(Task instructions) The lines to print start at the one containing "Reconstruct this image" and end at the one containing "COL=SC.collection"; print them exactly, ends included, and only them.
-- Begin Supplied data --
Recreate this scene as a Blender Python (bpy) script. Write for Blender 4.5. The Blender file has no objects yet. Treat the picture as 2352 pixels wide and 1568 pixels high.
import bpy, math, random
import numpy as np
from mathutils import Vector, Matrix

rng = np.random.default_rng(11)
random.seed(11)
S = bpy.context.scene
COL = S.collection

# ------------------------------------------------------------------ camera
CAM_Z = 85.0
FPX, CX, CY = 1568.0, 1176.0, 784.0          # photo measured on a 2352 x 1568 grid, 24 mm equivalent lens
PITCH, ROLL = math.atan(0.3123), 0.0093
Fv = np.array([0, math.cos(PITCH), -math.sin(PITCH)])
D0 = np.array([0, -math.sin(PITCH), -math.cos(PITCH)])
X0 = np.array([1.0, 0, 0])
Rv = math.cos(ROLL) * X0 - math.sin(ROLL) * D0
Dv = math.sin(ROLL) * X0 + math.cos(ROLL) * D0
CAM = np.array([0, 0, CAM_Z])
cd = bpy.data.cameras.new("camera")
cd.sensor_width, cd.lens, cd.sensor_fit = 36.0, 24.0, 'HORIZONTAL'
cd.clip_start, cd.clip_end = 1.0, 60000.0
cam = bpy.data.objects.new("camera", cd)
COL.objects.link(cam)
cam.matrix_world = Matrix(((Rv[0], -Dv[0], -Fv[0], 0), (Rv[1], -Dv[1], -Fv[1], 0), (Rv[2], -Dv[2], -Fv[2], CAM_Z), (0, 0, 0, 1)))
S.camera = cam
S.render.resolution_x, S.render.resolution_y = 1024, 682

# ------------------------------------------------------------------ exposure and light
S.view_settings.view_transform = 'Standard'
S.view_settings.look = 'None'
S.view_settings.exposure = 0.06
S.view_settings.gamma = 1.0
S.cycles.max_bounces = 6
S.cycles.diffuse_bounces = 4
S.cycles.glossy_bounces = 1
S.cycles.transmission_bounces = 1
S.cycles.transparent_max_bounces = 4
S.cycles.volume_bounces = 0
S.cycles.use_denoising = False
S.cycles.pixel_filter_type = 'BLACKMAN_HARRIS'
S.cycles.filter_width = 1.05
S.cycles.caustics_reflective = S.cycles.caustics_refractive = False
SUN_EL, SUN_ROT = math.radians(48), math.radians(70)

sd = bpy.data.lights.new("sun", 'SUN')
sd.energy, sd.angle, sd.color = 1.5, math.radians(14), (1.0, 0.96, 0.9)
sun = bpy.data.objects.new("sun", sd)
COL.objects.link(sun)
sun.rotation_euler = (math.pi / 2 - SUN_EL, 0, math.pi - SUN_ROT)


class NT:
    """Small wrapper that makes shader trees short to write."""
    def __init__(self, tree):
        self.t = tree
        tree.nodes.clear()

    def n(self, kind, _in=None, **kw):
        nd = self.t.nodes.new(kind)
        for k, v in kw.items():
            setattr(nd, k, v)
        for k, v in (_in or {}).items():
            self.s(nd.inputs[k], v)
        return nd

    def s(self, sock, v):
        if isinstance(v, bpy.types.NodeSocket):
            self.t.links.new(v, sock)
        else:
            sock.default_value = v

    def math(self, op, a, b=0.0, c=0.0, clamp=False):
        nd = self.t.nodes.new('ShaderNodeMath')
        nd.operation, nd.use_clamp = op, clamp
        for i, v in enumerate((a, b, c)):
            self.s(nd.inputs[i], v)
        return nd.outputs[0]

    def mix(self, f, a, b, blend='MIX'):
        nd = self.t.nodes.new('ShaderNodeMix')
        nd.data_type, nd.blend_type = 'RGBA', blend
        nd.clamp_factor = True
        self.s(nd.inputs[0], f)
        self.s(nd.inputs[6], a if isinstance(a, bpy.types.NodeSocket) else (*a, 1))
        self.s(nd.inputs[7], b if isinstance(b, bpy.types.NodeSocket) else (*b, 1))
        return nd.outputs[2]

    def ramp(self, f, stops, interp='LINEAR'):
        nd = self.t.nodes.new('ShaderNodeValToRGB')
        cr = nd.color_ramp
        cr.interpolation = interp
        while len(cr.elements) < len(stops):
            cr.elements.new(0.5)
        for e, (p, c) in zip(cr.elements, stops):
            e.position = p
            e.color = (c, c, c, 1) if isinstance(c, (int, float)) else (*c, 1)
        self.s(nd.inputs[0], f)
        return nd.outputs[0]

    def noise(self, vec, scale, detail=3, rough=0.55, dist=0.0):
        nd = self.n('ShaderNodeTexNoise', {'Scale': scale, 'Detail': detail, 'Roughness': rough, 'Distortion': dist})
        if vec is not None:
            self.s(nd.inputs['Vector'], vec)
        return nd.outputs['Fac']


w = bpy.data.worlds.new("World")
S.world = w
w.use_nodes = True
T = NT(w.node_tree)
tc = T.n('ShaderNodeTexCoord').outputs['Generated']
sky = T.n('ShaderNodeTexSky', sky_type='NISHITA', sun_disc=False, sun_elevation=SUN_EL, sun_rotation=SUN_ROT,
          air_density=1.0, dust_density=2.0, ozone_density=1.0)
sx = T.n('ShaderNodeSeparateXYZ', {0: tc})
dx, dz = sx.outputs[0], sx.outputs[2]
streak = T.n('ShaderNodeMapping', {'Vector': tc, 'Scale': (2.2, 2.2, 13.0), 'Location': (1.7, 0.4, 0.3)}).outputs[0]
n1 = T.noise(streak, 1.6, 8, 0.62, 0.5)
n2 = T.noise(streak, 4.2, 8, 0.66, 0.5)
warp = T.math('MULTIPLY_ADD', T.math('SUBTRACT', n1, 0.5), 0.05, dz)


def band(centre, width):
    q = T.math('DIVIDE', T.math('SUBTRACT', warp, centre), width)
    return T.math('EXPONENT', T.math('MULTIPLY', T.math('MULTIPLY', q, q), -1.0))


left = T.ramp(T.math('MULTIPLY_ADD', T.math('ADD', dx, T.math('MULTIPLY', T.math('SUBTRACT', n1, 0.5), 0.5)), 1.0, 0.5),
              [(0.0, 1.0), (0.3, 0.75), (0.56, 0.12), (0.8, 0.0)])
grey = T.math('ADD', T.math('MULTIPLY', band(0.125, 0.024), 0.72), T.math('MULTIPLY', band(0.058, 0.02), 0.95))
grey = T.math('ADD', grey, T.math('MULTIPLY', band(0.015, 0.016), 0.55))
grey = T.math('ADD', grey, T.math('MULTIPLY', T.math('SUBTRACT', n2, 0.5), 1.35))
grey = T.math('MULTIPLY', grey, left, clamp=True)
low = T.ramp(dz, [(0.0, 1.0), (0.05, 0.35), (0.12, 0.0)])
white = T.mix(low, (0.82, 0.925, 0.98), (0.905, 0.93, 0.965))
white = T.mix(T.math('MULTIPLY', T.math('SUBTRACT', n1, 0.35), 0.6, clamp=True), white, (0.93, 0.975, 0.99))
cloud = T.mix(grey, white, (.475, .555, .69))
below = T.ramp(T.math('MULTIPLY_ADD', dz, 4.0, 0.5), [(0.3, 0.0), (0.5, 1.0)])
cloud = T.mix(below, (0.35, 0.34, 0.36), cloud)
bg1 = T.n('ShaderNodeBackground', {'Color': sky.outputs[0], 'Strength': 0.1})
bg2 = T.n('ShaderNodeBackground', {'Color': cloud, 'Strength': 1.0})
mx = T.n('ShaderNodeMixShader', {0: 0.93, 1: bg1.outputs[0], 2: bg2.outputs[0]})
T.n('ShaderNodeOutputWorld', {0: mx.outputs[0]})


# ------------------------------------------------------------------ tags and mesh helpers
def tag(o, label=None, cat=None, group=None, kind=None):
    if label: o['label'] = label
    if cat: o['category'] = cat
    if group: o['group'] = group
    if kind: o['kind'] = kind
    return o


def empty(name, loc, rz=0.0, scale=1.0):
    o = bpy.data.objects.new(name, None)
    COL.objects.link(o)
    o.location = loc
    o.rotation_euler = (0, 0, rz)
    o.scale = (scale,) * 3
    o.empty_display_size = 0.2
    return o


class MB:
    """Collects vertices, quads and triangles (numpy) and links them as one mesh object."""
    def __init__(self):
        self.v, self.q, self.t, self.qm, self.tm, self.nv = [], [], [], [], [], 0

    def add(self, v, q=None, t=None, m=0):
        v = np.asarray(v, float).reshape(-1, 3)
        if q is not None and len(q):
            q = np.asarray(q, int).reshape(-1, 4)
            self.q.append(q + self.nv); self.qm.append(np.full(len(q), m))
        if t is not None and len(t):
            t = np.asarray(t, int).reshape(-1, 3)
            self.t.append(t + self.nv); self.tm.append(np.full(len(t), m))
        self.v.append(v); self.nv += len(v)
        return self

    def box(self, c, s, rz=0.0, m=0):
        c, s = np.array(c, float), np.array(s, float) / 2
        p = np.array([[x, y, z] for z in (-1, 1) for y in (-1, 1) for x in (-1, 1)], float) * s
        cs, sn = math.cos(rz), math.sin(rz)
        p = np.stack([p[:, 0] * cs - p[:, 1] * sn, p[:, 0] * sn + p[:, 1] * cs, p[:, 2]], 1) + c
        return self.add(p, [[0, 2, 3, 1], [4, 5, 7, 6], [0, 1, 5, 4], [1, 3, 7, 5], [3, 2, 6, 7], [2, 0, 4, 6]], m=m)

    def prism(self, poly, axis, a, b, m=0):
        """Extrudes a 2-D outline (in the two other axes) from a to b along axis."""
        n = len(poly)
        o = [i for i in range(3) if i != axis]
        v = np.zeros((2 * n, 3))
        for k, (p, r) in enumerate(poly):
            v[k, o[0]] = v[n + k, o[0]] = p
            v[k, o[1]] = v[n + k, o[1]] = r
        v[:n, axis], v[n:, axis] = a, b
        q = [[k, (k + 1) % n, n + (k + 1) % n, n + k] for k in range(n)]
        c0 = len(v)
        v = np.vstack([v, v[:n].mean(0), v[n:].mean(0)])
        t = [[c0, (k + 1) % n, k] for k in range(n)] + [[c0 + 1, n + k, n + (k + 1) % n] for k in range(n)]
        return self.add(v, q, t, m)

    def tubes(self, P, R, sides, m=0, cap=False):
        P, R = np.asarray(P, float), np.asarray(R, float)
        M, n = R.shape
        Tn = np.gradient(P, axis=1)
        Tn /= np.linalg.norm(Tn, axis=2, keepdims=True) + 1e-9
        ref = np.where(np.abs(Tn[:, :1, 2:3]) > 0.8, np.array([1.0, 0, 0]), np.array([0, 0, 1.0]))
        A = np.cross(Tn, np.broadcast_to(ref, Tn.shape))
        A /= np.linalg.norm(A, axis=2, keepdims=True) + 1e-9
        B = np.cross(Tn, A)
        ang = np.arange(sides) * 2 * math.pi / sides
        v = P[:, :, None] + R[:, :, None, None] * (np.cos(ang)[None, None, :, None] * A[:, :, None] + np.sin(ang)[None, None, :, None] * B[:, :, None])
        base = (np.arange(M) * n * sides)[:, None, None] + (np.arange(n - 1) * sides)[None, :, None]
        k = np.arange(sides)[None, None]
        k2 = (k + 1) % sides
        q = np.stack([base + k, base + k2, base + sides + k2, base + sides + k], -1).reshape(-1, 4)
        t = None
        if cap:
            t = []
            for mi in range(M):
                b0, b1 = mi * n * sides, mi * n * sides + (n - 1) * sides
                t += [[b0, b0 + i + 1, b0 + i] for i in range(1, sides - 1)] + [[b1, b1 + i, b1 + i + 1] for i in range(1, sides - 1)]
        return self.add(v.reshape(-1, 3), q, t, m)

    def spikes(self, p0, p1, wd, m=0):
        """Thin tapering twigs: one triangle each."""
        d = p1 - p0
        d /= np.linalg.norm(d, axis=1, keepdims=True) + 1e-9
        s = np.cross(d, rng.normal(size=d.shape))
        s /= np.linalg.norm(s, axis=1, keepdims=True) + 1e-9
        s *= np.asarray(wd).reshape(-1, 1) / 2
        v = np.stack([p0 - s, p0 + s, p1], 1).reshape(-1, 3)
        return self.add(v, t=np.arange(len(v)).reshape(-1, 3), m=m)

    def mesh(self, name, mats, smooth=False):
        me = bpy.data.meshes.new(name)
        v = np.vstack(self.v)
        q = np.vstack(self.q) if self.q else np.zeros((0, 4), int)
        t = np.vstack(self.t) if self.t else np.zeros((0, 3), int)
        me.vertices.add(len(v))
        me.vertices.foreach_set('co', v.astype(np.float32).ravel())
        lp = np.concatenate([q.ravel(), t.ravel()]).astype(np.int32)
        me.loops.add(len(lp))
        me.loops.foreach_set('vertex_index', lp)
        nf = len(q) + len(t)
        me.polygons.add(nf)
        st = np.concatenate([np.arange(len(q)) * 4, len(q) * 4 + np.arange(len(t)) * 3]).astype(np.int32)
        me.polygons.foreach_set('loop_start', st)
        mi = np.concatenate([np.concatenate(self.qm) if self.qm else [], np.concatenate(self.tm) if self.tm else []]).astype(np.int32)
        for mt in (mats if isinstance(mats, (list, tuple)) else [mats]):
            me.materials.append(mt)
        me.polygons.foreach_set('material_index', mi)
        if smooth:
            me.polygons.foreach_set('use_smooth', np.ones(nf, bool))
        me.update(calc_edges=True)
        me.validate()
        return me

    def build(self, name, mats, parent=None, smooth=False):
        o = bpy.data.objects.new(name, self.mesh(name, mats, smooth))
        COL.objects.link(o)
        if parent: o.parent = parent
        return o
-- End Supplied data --
-- Begin Supplied data --
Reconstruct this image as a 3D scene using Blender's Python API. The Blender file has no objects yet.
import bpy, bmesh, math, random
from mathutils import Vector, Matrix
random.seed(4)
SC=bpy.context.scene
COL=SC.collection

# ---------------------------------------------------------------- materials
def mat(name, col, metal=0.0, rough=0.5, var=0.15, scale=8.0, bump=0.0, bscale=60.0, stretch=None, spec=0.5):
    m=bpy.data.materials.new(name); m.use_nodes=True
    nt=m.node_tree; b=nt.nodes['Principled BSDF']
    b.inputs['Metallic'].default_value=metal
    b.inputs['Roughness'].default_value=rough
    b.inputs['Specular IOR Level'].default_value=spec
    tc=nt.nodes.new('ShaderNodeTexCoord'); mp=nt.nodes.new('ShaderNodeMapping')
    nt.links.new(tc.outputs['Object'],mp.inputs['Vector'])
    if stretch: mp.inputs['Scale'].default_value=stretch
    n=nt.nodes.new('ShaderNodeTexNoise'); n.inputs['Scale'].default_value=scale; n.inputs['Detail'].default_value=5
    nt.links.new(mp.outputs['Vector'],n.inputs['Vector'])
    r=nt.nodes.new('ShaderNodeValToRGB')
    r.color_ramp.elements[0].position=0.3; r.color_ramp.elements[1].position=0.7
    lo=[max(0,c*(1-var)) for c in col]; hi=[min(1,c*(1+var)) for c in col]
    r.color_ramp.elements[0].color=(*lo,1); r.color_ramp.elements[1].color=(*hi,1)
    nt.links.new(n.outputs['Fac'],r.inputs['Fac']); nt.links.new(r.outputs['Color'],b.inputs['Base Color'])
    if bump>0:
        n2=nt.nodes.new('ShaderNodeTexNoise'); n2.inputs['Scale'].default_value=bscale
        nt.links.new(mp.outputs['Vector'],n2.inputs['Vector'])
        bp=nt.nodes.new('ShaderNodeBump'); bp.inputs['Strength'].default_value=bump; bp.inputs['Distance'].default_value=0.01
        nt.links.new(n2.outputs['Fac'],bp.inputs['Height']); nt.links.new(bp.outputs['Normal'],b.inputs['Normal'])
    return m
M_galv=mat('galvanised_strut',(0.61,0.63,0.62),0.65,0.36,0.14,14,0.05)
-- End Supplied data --
(Result for this task)
Reconstruct this image as a 3D scene using Blender's Python API. The Blender file has no objects yet.
import bpy, bmesh, math, random
from mathutils import Vector, Matrix
random.seed(4)
SC=bpy.context.scene
COL=SC.collection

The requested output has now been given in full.